All that said, I don’t think Asimov ever had a digital computer in any of his stories.
@DrDaveT: I have heard many conservatives disavow Trump: “Trump is not a conservative”. (I have not had an opportunity to discuss recent SC decisions with them.)
I tend to agree. I do wonder, though, why they vote for him.
@Jay L Gischer: I’ve become too cynical to do this type of discussion in a serious manner anymore. I will simply say that there are no principles–textualism, originalism, calling balls and strikes, whatever are simply tools that are used to explain whatever decision conservatives are supporting at the moment. If there is a principle in conservatism, it’s “we’re better, therefore we have the right to decide.” (And I will note that they never abandon that notion, no matter what it costs them, so it may meet your definition above.)
@Jay L Gischer: Because he’s not Joe Biden and he, at least nominally, agrees with their agenda or an agenda they will accept. “We have the right to decide” again.
@Jay L Gischer:
One thing that makes political reform difficult is just that: lack of real principles. And it’s been compounded with the kind of hostile partisanship that has been growing since the 90s.

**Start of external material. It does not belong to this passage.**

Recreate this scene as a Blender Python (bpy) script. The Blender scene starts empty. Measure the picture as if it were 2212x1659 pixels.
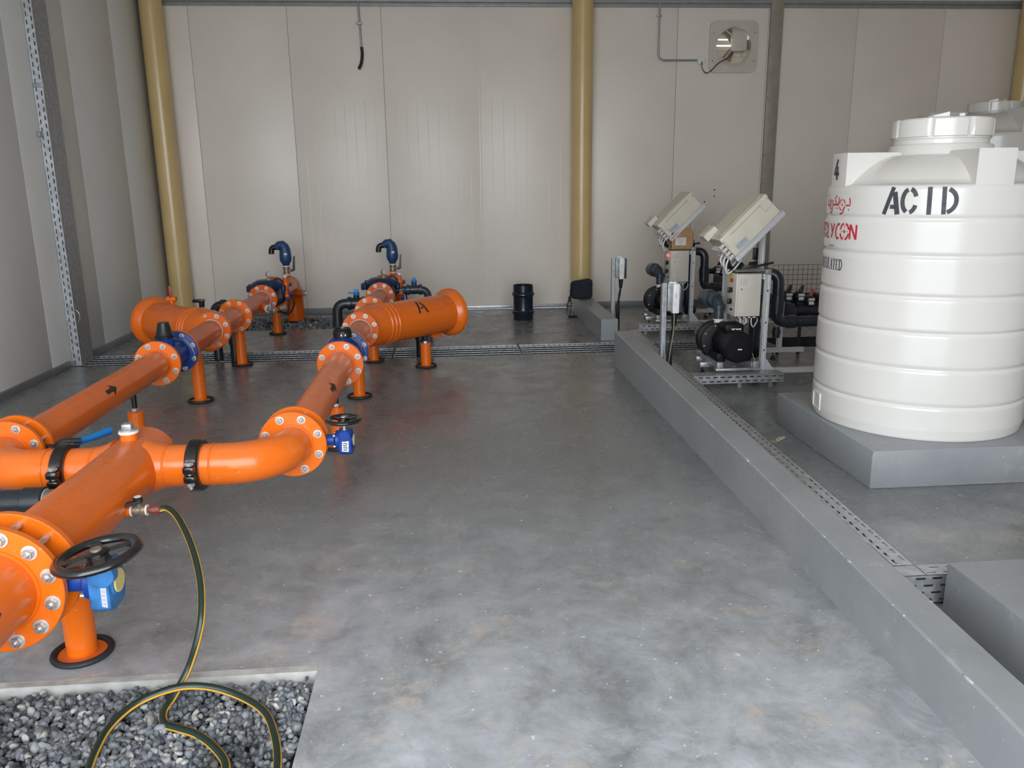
import bpy, bmesh, math, random
from mathutils import Vector, Matrix, Quaternion
random.seed(7)
PI = math.pi
SC = bpy.context.scene
COL = SC.collection

# ------------------------------------------------------------------ materials
MATS = {}
def lin(c):
    return tuple(((v/255)/12.92 if v/255 <= 0.04045 else ((v/255+0.055)/1.055)**2.4) for v in c)
def mat(name, rgb, rough=0.5, metal=0.0, var=0.0, scale=8.0, bump=0.0, bscale=60.0, coat=0.0, rvar=0.0, spec=0.5):
    """plain paint / metal / plastic, with soft noise in colour, gloss and relief"""
    if name in MATS: return MATS[name]
    m = bpy.data.materials.new(name); m.use_nodes = True
    nt = m.node_tree; N = nt.nodes; L = nt.links
    b = N['Principled BSDF']
    b.inputs['Roughness'].default_value = rough
    b.inputs['Metallic'].default_value = metal
    b.inputs['Specular IOR Level'].default_value = spec
    b.inputs['Coat Weight'].default_value = coat
    c = tuple(rgb)+(1,)
    b.inputs['Base Color'].default_value = c
    tc = N.new('ShaderNodeTexCoord')
    if var > 0 or rvar > 0:
        nz = N.new('ShaderNodeTexNoise'); nz.inputs['Scale'].default_value = scale; nz.inputs['Detail'].default_value = 6
        L.new(tc.outputs['Object'], nz.inputs['Vector'])
        if var > 0:
            mx = N.new('ShaderNodeMix'); mx.data_type = 'RGBA'
            mx.inputs['A'].default_value = tuple(v*(1-var) for v in rgb)+(1,)
            mx.inputs['B'].default_value = tuple(min(1, v*(1+var)) for v in rgb)+(1,)
            rp = N.new('ShaderNodeMapRange'); rp.inputs['From Min'].default_value = .3; rp.inputs['From Max'].default_value = .7
            L.new(nz.outputs['Fac'], rp.inputs['Value']); L.new(rp.outputs['Result'], mx.inputs['Factor'])
            L.new(mx.outputs['Result'], b.inputs['Base Color'])
        if rvar > 0:
            r2 = N.new('ShaderNodeMapRange'); r2.inputs['To Min'].default_value = max(.02, rough-rvar); r2.inputs['To Max'].default_value = min(1, rough+rvar)
            L.new(nz.outputs['Fac'], r2.inputs['Value']); L.new(r2.outputs['Result'], b.inputs['Roughness'])
    if bump > 0:
        n2 = N.new('ShaderNodeTexNoise'); n2.inputs['Scale'].default_value = bscale; n2.inputs['Detail'].default_value = 3
        L.new(tc.outputs['Object'], n2.inputs['Vector'])
        bp = N.new('ShaderNodeBump'); bp.inputs['Strength'].default_value = bump; bp.inputs['Distance'].default_value = .01
        L.new(n2.outputs['Fac'], bp.inputs['Height']); L.new(bp.outputs['Normal'], b.inputs['Normal'])
    MATS[name] = m
    return m

def mixnode(N, L, fac, a, b):
    mx = N.new('ShaderNodeMix'); mx.data_type = 'RGBA'
    for k, v in (('A', a), ('B', b)):
        if isinstance(v, tuple): mx.inputs[k].default_value = v+(1,) if len(v) == 3 else v
        else: L.new(v, mx.inputs[k])
    if isinstance(fac, float): mx.inputs['Factor'].default_value = fac
    else: L.new(fac, mx.inputs['Factor'])
    return mx.outputs['Result']
def noise(N, L, vec, scale, detail=5, rough=.55, lo=.35, hi=.65, dist=0.0):
    nz = N.new('ShaderNodeTexNoise'); nz.inputs['Scale'].default_value = scale; nz.inputs['Detail'].default_value = detail
    nz.inputs['Roughness'].default_value = rough; nz.inputs['Distortion'].default_value = dist
    L.new(vec, nz.inputs['Vector'])
    r = N.new('ShaderNodeMapRange'); r.inputs['From Min'].default_value = lo; r.inputs['From Max'].default_value = hi
    L.new(nz.outputs['Fac'], r.inputs['Value'])
    return r.outputs['Result']
def mult(N, L, a, b):
    m = N.new('ShaderNodeMath'); m.operation = 'MULTIPLY'; m.use_clamp = True
    for i, v in enumerate((a, b)):
        if isinstance(v, (int, float)): m.inputs[i].default_value = v
        else: L.new(v, m.inputs[i])
    return m.outputs[0]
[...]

I remember back in the 80s and 90s, Republicans complained a lot about gerrymandering. Once they took over drawing electoral maps, it’s not a big deal. Or simply consider the budget deficit. It’s the end of the world if it happens under a Democratic president, and they don’t mater under the other party’s.

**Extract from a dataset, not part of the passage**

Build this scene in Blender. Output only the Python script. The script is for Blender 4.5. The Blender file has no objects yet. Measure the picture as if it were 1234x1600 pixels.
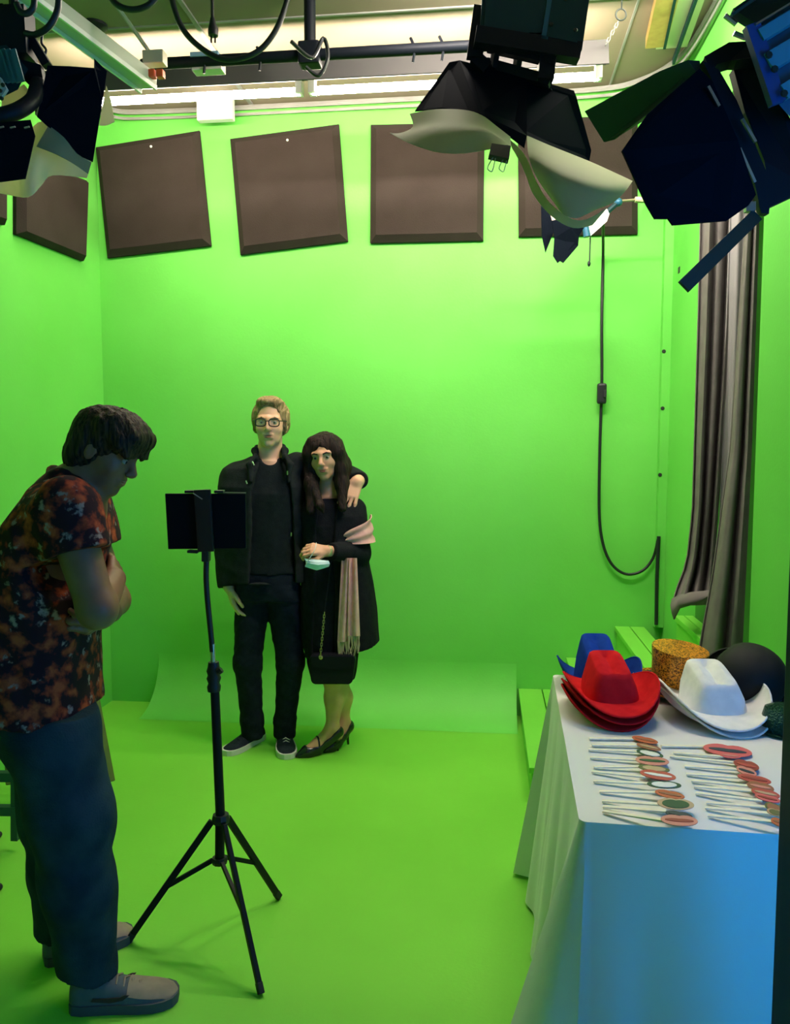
import bpy, bmesh, math, random
import numpy as np
from mathutils import Vector, Matrix

# ------------------------------------------------------------------ camera, world, lights, exposure
scene = bpy.context.scene
COL = scene.collection
CAM_H = 1.52                      # phone held at chest-to-eye height
FPX = 1250.0                      # focal length in pixels of the 1234x1600 frame
PITCH = math.atan(100.0 / FPX)
YAW = math.radians(6.5)           # the camera looks a little left of the room's long axis
cd = bpy.data.cameras.new('camera'); cam = bpy.data.objects.new('camera', cd); COL.objects.link(cam)
cam.location = (0, 0, CAM_H)
cam.rotation_euler = (math.radians(90) - PITCH, 0, YAW)
cd.sensor_fit = 'VERTICAL'; cd.sensor_height = 36.0; cd.lens = 36.0 * FPX / 1600.0
cd.clip_start = 0.02; cd.clip_end = 60
scene.camera = cam
vs = scene.view_settings
vs.view_transform = 'Standard'; vs.look = 'None'; vs.gamma = 1.0; vs.use_curve_mapping = False
vs.exposure = 0.1
WORLD_COL = (0.0, 0.29, 1.0)     # blue daylight let in through an unseen side window added by the camera
WORLD_STR = 9.0
TUBE_STR = 120.0                    # fluorescent tubes over the backdrop
TUBE2_STR = 350.0                   # ceiling fluorescents over the front of the room
TUBE_COL = (1.0, 0.86, 0.70)
TUBE2_COL = (1.0, 0.90, 0.80)
w = bpy.data.worlds.new('world'); scene.world = w; w.use_nodes = True
w.node_tree.nodes['Background'].inputs[0].default_value = (*WORLD_COL, 1)
w.node_tree.nodes['Background'].inputs[1].default_value = WORLD_STR
scene.cycles.max_bounces = 8; scene.cycles.diffuse_bounces = 5
scene.cycles.use_denoising = True

# ------------------------------------------------------------------ room measures
YB, XL, XR, ZC = 4.50, -2.23, 0.97, 3.42

# ------------------------------------------------------------------ helpers
_cp, _sp = math.cos(PITCH), math.sin(PITCH)
_cy, _sy = math.cos(YAW), math.sin(YAW)
def ray(px, py):
    a = (px - 617.0) / FPX; b = (800.0 - py) / FPX
    return a, _cp + b * _sp, -_sp + b * _cp
def toworld(u, d, z): return Vector((u * _cy - d * _sy, u * _sy + d * _cy, z))
def P(px, py, D):                  # point seen at a pixel, D metres ahead of the camera
    a, f, h = ray(px, py); s = D / f
    return toworld(a * s, D, CAM_H + h * s)
def PZ(px, py, z=0.0):             # ... on the horizontal plane z
    a, f, h = ray(px, py); s = (z - CAM_H) / h
    return toworld(a * s, f * s, z)
def PY(px, py, Y):                 # ... on the plane y = Y
    a, f, h = ray(px, py); q = toworld(a, f, h); s = Y / q.y
    return Vector((q.x * s, Y, CAM_H + h * s))
def PXX(px, py, X):                # ... on the plane x = X
    a, f, h = ray(px, py); q = toworld(a, f, h); s = X / q.x
    return Vector((X, q.y * s, CAM_H + h * s))

_mats = {}
def mat(name, col, rough=0.6, metal=0.0, col2=None, scale=8.0, bump=0.0, bscale=60.0, emit=None, estr=0.0,
        sheen=0.0, trans=0.0, alpha=1.0, spec=0.5, detail=3.0, lo=0.35, hi=0.65):
    if name in _mats: return _mats[name]
    m = bpy.data.materials.new(name); m.use_nodes = True; nt = m.node_tree
    b = nt.nodes['Principled BSDF']
    b.inputs['Base Color'].default_value = (*col, 1); b.inputs['Roughness'].default_value = rough
    b.inputs['Metallic'].default_value = metal; b.inputs['Specular IOR Level'].default_value = spec
    if sheen: b.inputs['Sheen Weight'].default_value = sheen
    if trans: b.inputs['Transmission Weight'].default_value = trans
    if emit: b.inputs['Emission Color'].default_value = (*emit, 1); b.inputs['Emission Strength'].default_value = estr
    tc = nt.nodes.new('ShaderNodeTexCoord')
    if col2:
        n = nt.nodes.new('ShaderNodeTexNoise'); n.inputs['Scale'].default_value = scale; n.inputs['Detail'].default_value = detail
        r = nt.nodes.new('ShaderNodeValToRGB'); r.color_ramp.elements[0].position = lo; r.color_ramp.elements[1].position = hi
        r.color_ramp.elements[0].color = (*col, 1); r.color_ramp.elements[1].color = (*col2, 1)
        nt.links.new(tc.outputs['Object'], n.inputs['Vector']); nt.links.new(n.outputs['Fac'], r.inputs['Fac'])
        nt.links.new(r.outputs['Color'], b.inputs['Base Color'])
    if bump:
        n = nt.nodes.new('ShaderNodeTexNoise'); n.inputs['Scale'].default_value = bscale; n.inputs['Detail'].default_value = 4
        bp = nt.nodes.new('ShaderNodeBump'); bp.inputs['Strength'].default_value = bump; bp.inputs['Distance'].default_value = 0.01
        nt.links.new(tc.outputs['Object'], n.inputs['Vector']); nt.links.new(n.outputs['Fac'], bp.inputs['Height'])
        nt.links.new(bp.outputs['Normal'], b.inputs['Normal'])
    _mats[name] = m
    return m
def translucent(m, w=0.4, col=(0.8, 0.8, 0.7)):     # thin paper and cloth let light through
    nt = m.node_tree; b = nt.nodes['Principled BSDF']; o = nt.nodes['Material Output']
    t = nt.nodes.new('ShaderNodeBsdfTranslucent'); t.inputs['Color'].default_value = (*col, 1)
    mx = nt.nodes.new('ShaderNodeMixShader'); mx.inputs[0].default_value = w
    nt.links.new(b.outputs[0], mx.inputs[1]); nt.links.new(t.outputs[0], mx.inputs[2]); nt.links.new(mx.outputs[0], o.inputs['Surface'])
    return m

WM = {}                                             # world matrix of every parent
def tag(o, label=None, cat=None, group=None, kind=None):
    if label: o['label'] = label
    if cat: o['category'] = cat
    if group: o['group'] = group
    if kind: o['kind'] = kind
    return o
def thing(name, label, cat, loc, rotz=0.0, group=None):
    o = bpy.data.objects.new(name, None); COL.objects.link(o)
    o.location = loc; o.rotation_euler = (0, 0, rotz); o.empty_display_size = 0.1
    WM[o] = Matrix.Translation(Vector(loc)) @ Matrix.Rotation(rotz, 4, 'Z')
    return tag(o, label, cat, group)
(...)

I want to live just long enough to see a Democrat lose the popular vote by a small margin, say under 10,000 votes (I know, incredibly unlikely), and win the electoral vote by the smallest margin possible (see previous parenthesis), just to know what the magnitude will be of the GQP tantrum at such incredibly rigged and unfair system.
@Just nutha ignint cracker:
The famous Frank Wilhoit definition:
Conservatism consists of exactly one proposition, to wit: There must be in-groups whom the law protects but does not bind, alongside out-groups whom the law binds but does not protect.